Along with the stereotypes of problematic males in this country, it seems that certain systems have failed men, and fathers in particular, at many levels. As recent investigations show, prison inmates are given little useful assistance and welfare representatives often exclude fathers, rather than encourage them.
Reporters or politicians never seem to connect high teenage pregnancy rates or drug abuse with fatherlessness, despite a growing body of overseas research pointing to the relationship Dads are also vital for their children’s self-esteem, having a huge effect on what sort of career options many children will like or be suitable for.
In the event of a parental split, men often struggle, feel shame and humiliation, but most will sacrifice almost anything if they are sure their children will be better off.
Some men are violent, but one of England’s most bloodthirsty warriors was Boudica, and NZ’s most famous infanticide criminal was Minnie Dean. There have been recent convictions for rape and pedophilia by women, while a regional survey found that in half of domestic issues, the violence was initiated by women.
Too many men assault women, but more often, men assault men, and only rarely do men harm their own children relevance? Men do not like competition for affection or untrue information from their lifelong partner.
Some men are the victims of emotional and financial abuse, suffering simultaneous losses of family, self esteem and support. Even a good Dad can be badly portrayed by a bored or vengeful partner, who may undermine him for reasons of their own.

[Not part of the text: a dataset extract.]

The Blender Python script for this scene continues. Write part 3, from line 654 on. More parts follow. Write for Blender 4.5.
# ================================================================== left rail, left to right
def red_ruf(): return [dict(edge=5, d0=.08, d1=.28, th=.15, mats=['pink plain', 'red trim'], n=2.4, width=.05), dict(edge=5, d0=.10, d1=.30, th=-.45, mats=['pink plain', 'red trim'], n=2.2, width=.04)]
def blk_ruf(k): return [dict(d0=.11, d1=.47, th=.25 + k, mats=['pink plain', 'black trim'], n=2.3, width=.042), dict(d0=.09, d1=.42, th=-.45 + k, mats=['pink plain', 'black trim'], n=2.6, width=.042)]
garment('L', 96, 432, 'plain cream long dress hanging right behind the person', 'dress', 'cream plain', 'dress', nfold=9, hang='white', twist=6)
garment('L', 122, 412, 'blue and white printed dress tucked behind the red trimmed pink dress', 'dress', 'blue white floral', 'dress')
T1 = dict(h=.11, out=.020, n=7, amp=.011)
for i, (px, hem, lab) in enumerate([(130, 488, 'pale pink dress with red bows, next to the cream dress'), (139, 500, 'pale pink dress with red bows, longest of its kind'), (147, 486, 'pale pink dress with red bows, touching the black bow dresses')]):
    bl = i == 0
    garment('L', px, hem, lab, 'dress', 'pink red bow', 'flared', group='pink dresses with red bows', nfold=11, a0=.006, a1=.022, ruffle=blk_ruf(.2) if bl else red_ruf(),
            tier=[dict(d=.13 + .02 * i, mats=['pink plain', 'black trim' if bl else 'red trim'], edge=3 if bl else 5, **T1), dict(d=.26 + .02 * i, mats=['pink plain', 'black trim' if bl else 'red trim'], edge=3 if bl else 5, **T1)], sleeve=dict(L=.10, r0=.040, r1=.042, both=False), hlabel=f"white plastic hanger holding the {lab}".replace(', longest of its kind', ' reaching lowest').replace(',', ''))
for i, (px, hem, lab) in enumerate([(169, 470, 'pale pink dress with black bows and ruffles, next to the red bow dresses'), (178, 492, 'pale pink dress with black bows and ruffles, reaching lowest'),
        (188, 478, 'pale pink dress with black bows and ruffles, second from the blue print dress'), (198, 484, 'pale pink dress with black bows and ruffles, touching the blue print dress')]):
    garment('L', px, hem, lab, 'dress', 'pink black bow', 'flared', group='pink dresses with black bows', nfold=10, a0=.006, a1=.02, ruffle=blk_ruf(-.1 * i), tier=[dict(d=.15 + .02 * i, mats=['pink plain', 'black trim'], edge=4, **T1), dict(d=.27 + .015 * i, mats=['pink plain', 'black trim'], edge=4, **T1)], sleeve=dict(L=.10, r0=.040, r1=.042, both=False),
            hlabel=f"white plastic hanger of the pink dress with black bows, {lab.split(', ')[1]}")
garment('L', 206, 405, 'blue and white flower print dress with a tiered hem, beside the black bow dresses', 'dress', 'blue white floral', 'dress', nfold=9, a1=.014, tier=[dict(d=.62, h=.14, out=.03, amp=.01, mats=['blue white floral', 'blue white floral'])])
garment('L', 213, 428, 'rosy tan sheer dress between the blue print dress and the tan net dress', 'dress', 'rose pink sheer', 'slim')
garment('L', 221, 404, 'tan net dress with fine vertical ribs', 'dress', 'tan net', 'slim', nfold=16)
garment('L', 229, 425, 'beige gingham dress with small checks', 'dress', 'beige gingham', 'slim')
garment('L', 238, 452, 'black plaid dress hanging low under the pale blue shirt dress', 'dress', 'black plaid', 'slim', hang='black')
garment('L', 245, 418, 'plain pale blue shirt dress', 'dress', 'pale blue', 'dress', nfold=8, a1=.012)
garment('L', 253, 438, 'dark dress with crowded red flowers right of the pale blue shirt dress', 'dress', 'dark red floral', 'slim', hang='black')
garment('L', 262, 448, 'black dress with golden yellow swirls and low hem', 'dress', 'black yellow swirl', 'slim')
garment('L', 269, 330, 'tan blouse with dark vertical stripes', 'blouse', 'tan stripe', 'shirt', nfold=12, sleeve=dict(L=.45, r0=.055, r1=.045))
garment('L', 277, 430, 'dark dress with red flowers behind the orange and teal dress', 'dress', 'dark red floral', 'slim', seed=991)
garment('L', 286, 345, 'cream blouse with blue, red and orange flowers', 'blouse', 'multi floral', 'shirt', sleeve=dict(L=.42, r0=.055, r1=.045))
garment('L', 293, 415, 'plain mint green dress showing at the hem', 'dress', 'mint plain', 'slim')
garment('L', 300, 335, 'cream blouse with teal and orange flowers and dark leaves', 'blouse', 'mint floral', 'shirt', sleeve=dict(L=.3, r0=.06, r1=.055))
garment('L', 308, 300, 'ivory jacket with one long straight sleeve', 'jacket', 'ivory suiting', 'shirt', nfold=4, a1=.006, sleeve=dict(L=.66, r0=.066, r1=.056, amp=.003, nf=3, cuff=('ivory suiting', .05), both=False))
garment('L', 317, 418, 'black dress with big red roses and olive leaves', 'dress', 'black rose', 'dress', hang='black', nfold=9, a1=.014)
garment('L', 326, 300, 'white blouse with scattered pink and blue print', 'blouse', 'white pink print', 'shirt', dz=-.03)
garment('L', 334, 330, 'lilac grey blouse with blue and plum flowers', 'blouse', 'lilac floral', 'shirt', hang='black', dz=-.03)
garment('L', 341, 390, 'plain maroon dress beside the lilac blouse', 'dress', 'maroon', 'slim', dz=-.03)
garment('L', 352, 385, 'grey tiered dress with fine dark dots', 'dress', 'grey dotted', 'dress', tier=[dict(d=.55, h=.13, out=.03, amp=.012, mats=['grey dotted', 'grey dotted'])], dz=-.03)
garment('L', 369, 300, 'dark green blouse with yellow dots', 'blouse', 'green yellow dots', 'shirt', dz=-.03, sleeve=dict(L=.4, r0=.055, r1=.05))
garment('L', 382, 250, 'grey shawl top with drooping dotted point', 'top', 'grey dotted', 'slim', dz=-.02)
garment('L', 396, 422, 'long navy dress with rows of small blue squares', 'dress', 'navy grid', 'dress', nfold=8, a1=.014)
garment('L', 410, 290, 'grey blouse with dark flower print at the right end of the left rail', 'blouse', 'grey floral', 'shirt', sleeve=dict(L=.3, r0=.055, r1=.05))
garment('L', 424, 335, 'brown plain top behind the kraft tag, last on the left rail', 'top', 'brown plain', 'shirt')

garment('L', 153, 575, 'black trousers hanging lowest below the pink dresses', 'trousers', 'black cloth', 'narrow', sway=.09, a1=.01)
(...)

Hopefully men will learn to play the PR game, mount reasonable arguments in the press, contain their anger and direct their protests at appropriate targets.
However, what can’t be hidden in PR Spin is that more fathers and men are asserting their rights. Many dads are now rearing infants or wanting more complete lifestyles. Where women have shown they can do anything, men are realising they can too.
As long as neither sex insists on doing everything, maybe we can keep anger away.